Looking at the design it looks like a super destroyer but not yet a scout cruiser. I'd say a more standard 5.5" gun mount would be more realistic unless the ships are needed for AA defence. To my knowledge the Brits had enough experience to know that 5.25" seemed to be the size restriction for a usefull DP mount.

Unfortunately, like Hoo I've grown weary of commenting on more advanced designs, but I'm not as well versed in naval tech as Hoo and several others so if the experts won't discuss these matters....

18

Friday, June 29th 2007, 8:35pm

Quoted

Do medium caliber, automatic, dual-purpose guns not seem a decade or so premature?


There are only two such weapons available, the Canadian 5.5" and the German 128mm. There would be no problems in building an autoloading mechanism. Getting it to be reliable and fire as fast as manually-loaded guns would be the problem. The mountings need multiple hoists for the cartridges and shells, then to rotate them through a variable angle and ram them, then eject the spent cartridge case. Whilst this is happening the mount itself is flexing because its on a ship. Parts need to be fairly strong (i.e. big) to withstand the stresses but also tight tolerances are needed. Its hard to piece together all the requirements into something that works 95% of the time. Instead, a man can place a shell into a loading tray at any angle, accurately, and compensate for any flexing, but the man will tire eventually. You've just got to wonder whether burst or continuous fire is more important.

19

Friday, June 29th 2007, 8:45pm

There's also the Russian 130mm, a mechanized Italian 152mm, etc.
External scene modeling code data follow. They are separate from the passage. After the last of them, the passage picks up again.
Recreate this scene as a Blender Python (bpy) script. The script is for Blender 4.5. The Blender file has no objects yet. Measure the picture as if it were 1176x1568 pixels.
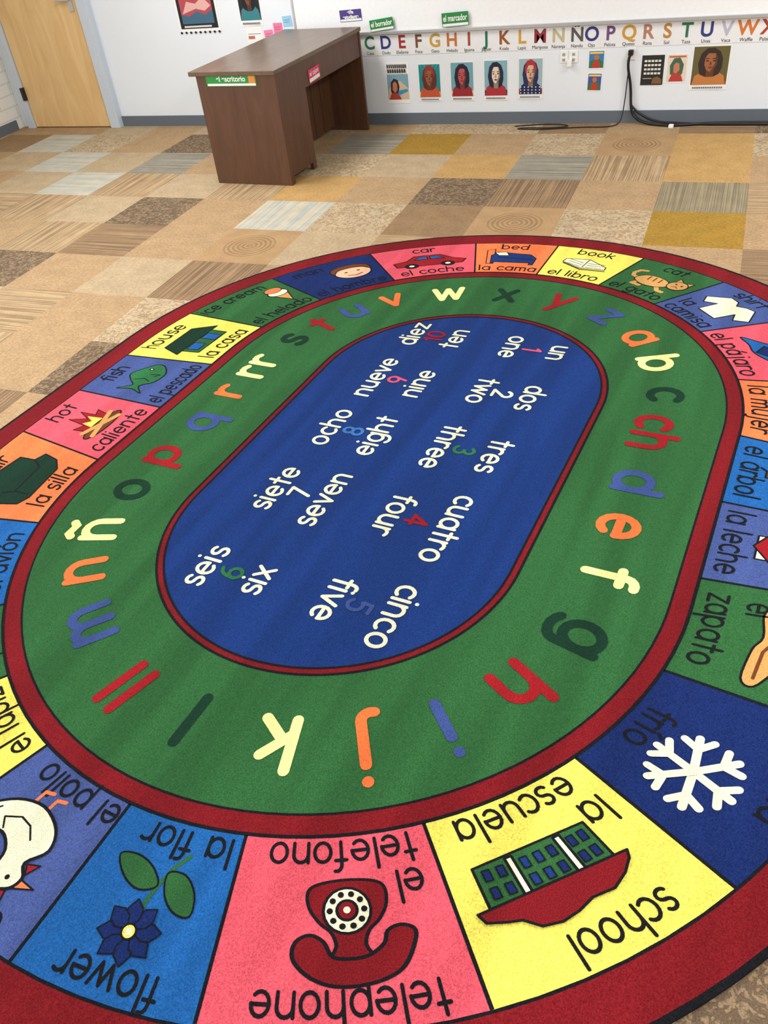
import bpy, math, random
from mathutils import Matrix, Vector
S=1.15
sc=bpy.context.scene
sc.view_settings.view_transform='Standard'
sc.view_settings.look='None'
random.seed(7)
def lin(c):
    return tuple(((x/255)/12.92 if x/255<=.04045 else ((x/255+.055)/1.055)**2.4) for x in c)+(1,)
def newmat(name):
    m=bpy.data.materials.new(name);m.use_nodes=True;nt=m.node_tree
    return m,nt,nt.nodes['Principled BSDF']
def N(nt,t,**k):
    n=nt.nodes.new(t)
    for a,b in k.items():
        setattr(n,a,b)
    return n
def mixc(nt,fac,a,b,blend='MIX'):
    m=N(nt,'ShaderNodeMix',data_type='RGBA',blend_type=blend)
    for i,v in ((0,fac),(6,a),(7,b)):
        if hasattr(v,'is_output'): nt.links.new(v,m.inputs[i])
        else: m.inputs[i].default_value=v
    return m.outputs[2]
def noise(nt,vec,scale,detail=2,dist=0):
    n=N(nt,'ShaderNodeTexNoise');n.inputs['Scale'].default_value=scale;n.inputs['Detail'].default_value=detail;n.inputs['Distortion'].default_value=dist
    if vec is not None: nt.links.new(vec,n.inputs['Vector'])
    return n.outputs[0]
def ramp(nt,v,p0,p1,interp='LINEAR',c0=(0,0,0,1),c1=(1,1,1,1)):
    r=N(nt,'ShaderNodeValToRGB');r.color_ramp.interpolation=interp
    r.color_ramp.elements[0].position=p0;r.color_ramp.elements[1].position=p1
    r.color_ramp.elements[0].color=c0;r.color_ramp.elements[1].color=c1
    nt.links.new(v,r.inputs[0]);return r.outputs[0]
def bump(nt,bs,h,st,dist=.01):
    b=N(nt,'ShaderNodeBump');b.inputs['Strength'].default_value=st;b.inputs['Distance'].default_value=dist
    nt.links.new(h,b.inputs['Height']);nt.links.new(b.outputs[0],bs.inputs['Normal'])
_mc={}
def rugmat(name,rgb):
    if name in _mc: return _mc[name]
    m,nt,bs=newmat('rug_'+name)
    tc=N(nt,'ShaderNodeTexCoord').outputs['Object']
    c=lin(rgb);dk=tuple(x*.62 for x in c[:3])+(1,);lt=tuple(min(1,x*1.16+.006) for x in c[:3])+(1,)
    n1=noise(nt,tc,300,2);f=ramp(nt,n1,.3,.7)
    col=mixc(nt,f,dk,lt)
    mp=N(nt,'ShaderNodeMapping');mp.inputs['Scale'].default_value=(.7,7,1);nt.links.new(tc,mp.inputs[0])
    n2=noise(nt,mp.outputs[0],1.2,1,.2);f2=ramp(nt,n2,.4,.6,c0=(.88,.88,.88,1),c1=(1.12,1.12,1.12,1))
    col=mixc(nt,1.0,col,f2,'MULTIPLY')
    nt.links.new(col,bs.inputs['Base Color'])
    bs.inputs['Roughness'].default_value=.95;bs.inputs['Specular IOR Level'].default_value=.12
    bump(nt,bs,n1,.5,.005)
    _mc[name]=m;return m
def plain(name,rgb,rough=.5,spec=.4,metal=0,ns=0,nsc=40):
    if name in _mc: return _mc[name]
    m,nt,bs=newmat(name)
    tc=N(nt,'ShaderNodeTexCoord').outputs['Object']
    c=lin(rgb);n1=noise(nt,tc,nsc,1)
    dk=tuple(x*.93 for x in c[:3])+(1,)
    nt.links.new(mixc(nt,n1,dk,c),bs.inputs['Base Color'])
    bs.inputs['Roughness'].default_value=rough;bs.inputs['Metallic'].default_value=metal;bs.inputs['Specular IOR Level'].default_value=spec
    _mc[name]=m;return m
def woodmat(name,c1,c2,sc3,rough=.45,axis=None):
    m,nt,bs=newmat(name)
    tc=N(nt,'ShaderNodeTexCoord').outputs['Object'];mp=N(nt,'ShaderNodeMapping');mp.inputs['Scale'].default_value=sc3
    nt.links.new(tc,mp.inputs[0]);n1=noise(nt,mp.outputs[0],3,6,1.2);f=ramp(nt,n1,.3,.7)
    nt.links.new(mixc(nt,f,lin(c1),lin(c2)),bs.inputs['Base Color']);bs.inputs['Roughness'].default_value=rough
    return m
def link(o,parent=None):
    sc.collection.objects.link(o)
    if parent:
        o.parent=parent;o.location=Vector(o.location)-Vector(parent.location)
    return o
def empty(name,loc=(0,0,0)):
    e=bpy.data.objects.new(name,None);e.location=loc;e.empty_display_size=.1;sc.collection.objects.link(e);return e
class Acc:
    def __init__(s): s.v=[];s.f=[];s.m=[];s.mats=[];s.uv=[]
    def mi(s,m):
        if m not in s.mats: s.mats.append(m)
        return s.mats.index(m)
    def poly(s,pts,m,uv=None):
        i=len(s.v);s.v+=[tuple(p) for p in pts];s.f.append(tuple(range(i,i+len(pts))));s.m.append(s.mi(m));s.uv.append(uv)
    def box(s,x0,x1,y0,y1,z0,z1,m):
        p=[(x0,y0,z0),(x1,y0,z0),(x1,y1,z0),(x0,y1,z0),(x0,y0,z1),(x1,y0,z1),(x1,y1,z1),(x0,y1,z1)]
        for f in ((0,3,2,1),(4,5,6,7),(0,1,5,4),(1,2,6,5),(2,3,7,6),(3,0,4,7)): s.poly([p[k] for k in f],m)
    def obj(s,name,parent=None,loc=(0,0,0),bevel=0,merge=False):
        me=bpy.data.meshes.new(name);me.from_pydata(s.v,[],s.f)
        for m in s.mats: me.materials.append(m)
        me.polygons.foreach_set('material_index',s.m)
        if any(s.uv):
            ul=me.uv_layers.new(name='UVMap')
            for p,u in zip(me.polygons,s.uv):
                if u:
                    for li,c in zip(p.loop_indices,u): ul.data[li].uv=c
        me.update();o=bpy.data.objects.new(name,me);o.location=loc;link(o,parent)
        if bevel:
            import bmesh
            bm=bmesh.new();bm.from_mesh(me);bmesh.ops.remove_doubles(bm,verts=bm.verts,dist=1e-5);bm.to_mesh(me);bm.free()
            b=o.modifiers.new('bevel','BEVEL');b.width=bevel;b.segments=2;b.limit_method='ANGLE'
        return o
def box(name,x0,x1,y0,y1,z0,z1,m,parent=None,bevel=0):
    a=Acc();a.box(x0,x1,y0,y1,z0,z1,m);return a.obj(name,parent,bevel=bevel)

# ---------------- camera ----------------
H=1.6*S;t=.6829;r=-.1288;wp=.4383
F=Vector((0,math.cos(t),-math.sin(t)));R0=Vector((1,0,0));U0=Vector((0,math.sin(t),math.cos(t)))
Rv=math.cos(r)*R0+math.sin(r)*U0;Uv=-math.sin(r)*R0+math.cos(r)*U0
rz=Matrix.Rotation(wp,3,'Z');F=rz@F;Rv=rz@Rv;Uv=rz@Uv
M=Matrix(((Rv.x,Uv.x,-F.x,0),(Rv.y,Uv.y,-F.y,0),(Rv.z,Uv.z,-F.z,H),(0,0,0,1)))
cd=bpy.data.cameras.new('camera');cam=bpy.data.objects.new('camera',cd);sc.collection.objects.link(cam)
cam.matrix_world=M;cd.sensor_width=36;cd.lens=1258.4/1568*36;cd.clip_start=.05;sc.camera=cam

# ---------------- room ----------------
XL=-5.69*S;XR=3.2;YB=5.9436*S;YF=-2.6;ZC=2.75
T=.4425*S;TX=-.33*S;TY=3.93*S
def dim(c):
    g=sum(c)/3;return tuple((x*.93+g*.07)*.905 for x in c)
def tile(name,c1,c2,pat,k=14):
    m,nt,bs=newmat('carpet_'+name);c1=dim(c1);c2=dim(c2)
    t_=N(nt,'ShaderNodeTexCoord');ob=t_.outputs['Object'];uv=t_.outputs['UV']
    if pat=='plain': f=ramp(nt,noise(nt,ob,60,2),.35,.65)
    elif pat=='stripe':
        mp=N(nt,'ShaderNodeMapping');mp.inputs['Scale'].default_value=(k*2.8,.4,1);nt.links.new(uv,mp.inputs[0])
        n=noise(nt,mp.outputs[0],1.5,1)
        f=ramp(nt,n,.40,.60)
    elif pat=='floral':
        n=noise(nt,ob,20,1,2.6);a=ramp(nt,n,.46,.52);n2=noise(nt,ob,36,1,1.5);b=ramp(nt,n2,.54,.62)
        mm=N(nt,'ShaderNodeMath',operation='SUBTRACT');nt.links.new(a,mm.inputs[0]);nt.links.new(b,mm.inputs[1]);mm.use_clamp=True;f=mm.outputs[0]
    elif pat=='rings':
        mp=N(nt,'ShaderNodeMapping');mp.inputs['Location'].default_value=(-.5,-.5,0);nt.links.new(uv,mp.inputs[0])
        w=N(nt,'ShaderNodeTexWave',wave_type='RINGS',rings_direction='Z');w.inputs['Scale'].default_value=5.5;w.inputs['Distortion'].default_value=1.2;w.inputs['Detail Scale'].default_value=3
        nt.links.new(mp.outputs[0],w.inputs[0]);f0=ramp(nt,w.outputs[1],.35,.7)
        l=N(nt,'ShaderNodeVectorMath',operation='LENGTH');nt.links.new(mp.outputs[0],l.inputs[0])
        g=ramp(nt,l.outputs['Value'],.30,.36,c0=(.85,.85,.85,1),c1=(.12,.12,.12,1))
        mm=N(nt,'ShaderNodeMath',operation='MULTIPLY');nt.links.new(f0,mm.inputs[0]);nt.links.new(g,mm.inputs[1]);f=mm.outputs[0]
    col=mixc(nt,f,lin(c1),lin(c2))
    hn=noise(nt,ob,260,1);col=mixc(nt,1.0,col,ramp(nt,hn,.3,.7,c0=(.70,.70,.70,1),c1=(1.22,1.22,1.22,1)),'MULTIPLY')
    ln=noise(nt,ob,9,1);col=mixc(nt,1.0,col,ramp(nt,ln,.3,.7,c0=(.92,.92,.92,1),c1=(1.06,1.06,1.06,1)),'MULTIPLY')
    nt.links.new(col,bs.inputs['Base Color']);bs.inputs['Roughness'].default_value=.95;bs.inputs['Specular IOR Level'].default_value=.15
    bump(nt,bs,hn,.4,.004);return m
tm={
'tan':tile('tan',(176,144,104),(196,163,122),'plain'),
'tanst':tile('tan_striped',(158,130,96),(202,172,130),'stripe',10),
'brownst':tile('brown_striped',(130,104,78),(174,142,106),'stripe',13),
'brown':tile('brown',(150,120,86),(166,134,98),'plain'),
'floral':tile('floral_beige',(202,181,146),(174,146,110),'floral'),
'floraldk':tile('floral_dark',(114,94,74),(154,130,100),'floral'),
'grey':tile('grey_striped',(134,128,114),(176,168,150),'stripe',14),
'greygr':tile('greygreen_striped',(136,124,98),(168,154,122),'stripe',18),
'must':tile('mustard',(164,126,44),(184,144,56),'plain'),
'gold':tile('gold',(192,150,90),(208,167,104),'plain'),
'rings':tile('rings',(188,152,108),(156,124,86),'rings'),
'pale':tile('pale_blue_striped',(210,198,172),(178,186,182),'stripe',6),
'beige':tile('beige',(200,177,141),(184,159,124),'plain')}
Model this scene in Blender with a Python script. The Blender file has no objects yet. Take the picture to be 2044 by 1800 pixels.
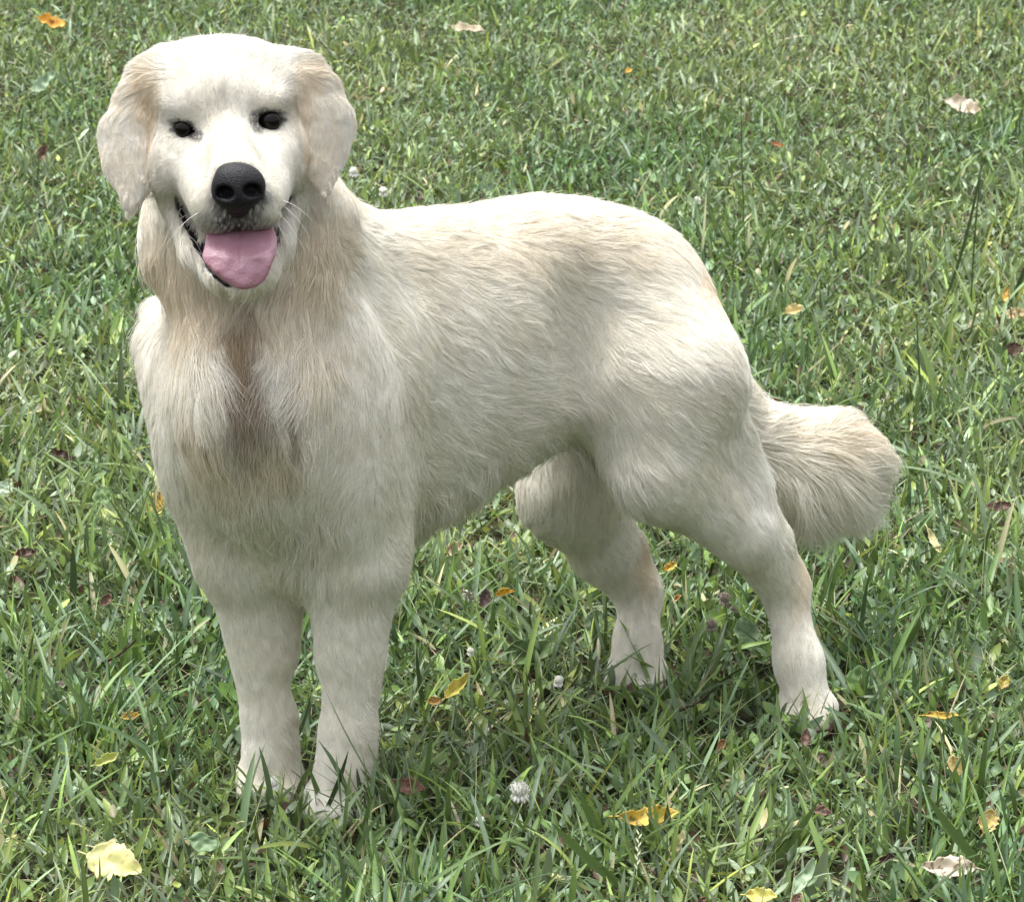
import bpy, math, random
import numpy as np
from mathutils import Vector, Matrix, kdtree
rng = np.random.default_rng(7); random.seed(7)
DEV_FUR = True; DEV_GRASS = True

# ------------------------------------------------------------------ camera, sky, sun, exposure
sc = bpy.context.scene
PITCH = math.radians(15.0); CAMZ = 1.5; FPX = 8700.0; PW, PH = 2044.0, 1800.0
cam = bpy.data.objects.new('camera', bpy.data.cameras.new('camera'))
sc.collection.objects.link(cam)
cam.location = (0, 0, CAMZ); cam.rotation_euler = (math.pi/2 - PITCH, 0, 0)
cam.data.sensor_width = 36; cam.data.lens = 36*FPX/PW; cam.data.clip_start = .1; cam.data.clip_end = 500
cam.data.dof.use_dof = True; cam.data.dof.focus_distance = 4.3; cam.data.dof.aperture_fstop = 40
sc.camera = cam
SUN_EL, SUN_AZ = math.radians(75), math.radians(-58)      # azimuth from +y (behind the dog), negative = left
w = bpy.data.worlds.new('World'); sc.world = w; w.use_nodes = True
nt = w.node_tree; bg = nt.nodes['Background']
sky = nt.nodes.new('ShaderNodeTexSky'); sky.sky_type = 'NISHITA'; sky.sun_disc = False
sky.sun_elevation = SUN_EL; sky.sun_rotation = SUN_AZ
sky.dust_density = 3; sky.air_density = 1.0
hs = nt.nodes.new('ShaderNodeHueSaturation'); hs.inputs['Saturation'].default_value = .22   # overcast: near-white cloud light
nt.links.new(sky.outputs[0], hs.inputs['Color'])
wt = nt.nodes.new('ShaderNodeTexCoord'); wx = nt.nodes.new('ShaderNodeSeparateXYZ'); wr = nt.nodes.new('ShaderNodeMapRange'); wm_ = nt.nodes.new('ShaderNodeVectorMath'); wm_.operation = 'SCALE'
nt.links.new(wt.outputs['Generated'], wx.inputs[0]); nt.links.new(wx.outputs['Z'], wr.inputs['Value']); wr.inputs['To Min'].default_value = .38; wr.inputs['To Max'].default_value = 1.6   # overcast: zenith brighter than horizon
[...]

Whether multiple hoists are needed depends on the design, and whether access is needed to different types of rounds at any time. If only 1 type of projectile is used, things are simplified (though inflexible).

20

Friday, June 29th 2007, 9:44pm

Yes, I forgot about the Russian 130mm automatic.

The Italian 152/53 is a mixture between this and the previous 152/53, in a mounting that allows high elevation.

Really, with an automatic, you could fix the cartridge-shell and make things a bit simpler but needing things to be designed beefier.